Profile of Eighties Manhattan property tycoon Leona Helmsley who famously declared during her 1989 trial for tax evasion that 'only the little people pay taxes' - and later found that the little people can bite back.

"No two billionaires loathe each other on a personal level more than The Donald and The Queen of Mean," noted Forbes of Manhattan's two most famous Eighties property tycoons, Donald Trump and Leona Helmsley. Their feuding became legendary, but it was Helmsley who gained most notoriety as the original "bully broad" so formidable that, during her 1989 trial for tax evasion, even her attorney described her as a "tough bitch". Her house-keeper's testimony sealed her reputation as the capitalist from hell. Helmsley, she told the court, believed "only the little people pay taxes".
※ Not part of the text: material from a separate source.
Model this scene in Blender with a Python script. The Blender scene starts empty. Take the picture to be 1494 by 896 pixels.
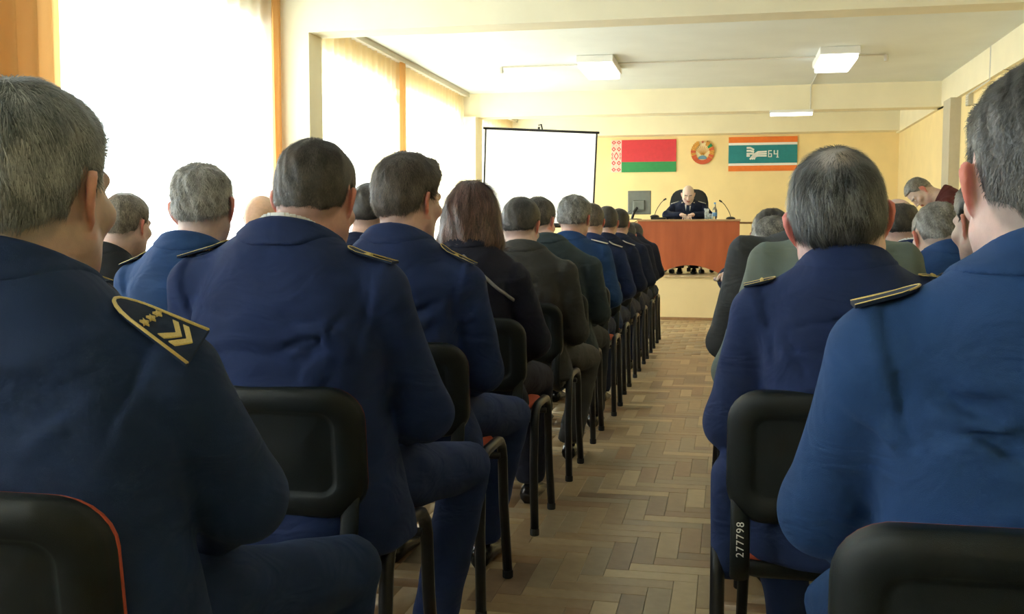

Queen Leona came to the public eye after her 1972 marriage to Harry B. Helmsley, the "King Kong of Big Apple Real Estate", who'd risen from being a rent-collector in Hell's Kitchen during the Depression to control real estate worth $5bn, including the Empire State Building and a string of New York's finest hotels. Helmsley had been a "low-profile, behind-the-scenes kind of guy" until he ditched his wife of 38 years to marry Leona, then an ambitious estate agent, says The New York Times. "She was the one who understood that they were living in a time when wealth needed to be married to a sense of celebrity and self." Leona's real power came in 1980, when, after a series of strokes, Helmsley put her in charge of the hotel chain. "He said the best thing about it was that the board of directors meetings were over when we got out of bed," said Helmsley, who appeared in endless advertisements in a tiara and ball gown, announcing that at the Palace Hotel "the Queen stands guard". Hotel gift shops sold decks of cards with Queen Leona's picture on them and she became famous for her penchant for luxury towels. "I won't settle for skimpy towels why should you?" she asked punters.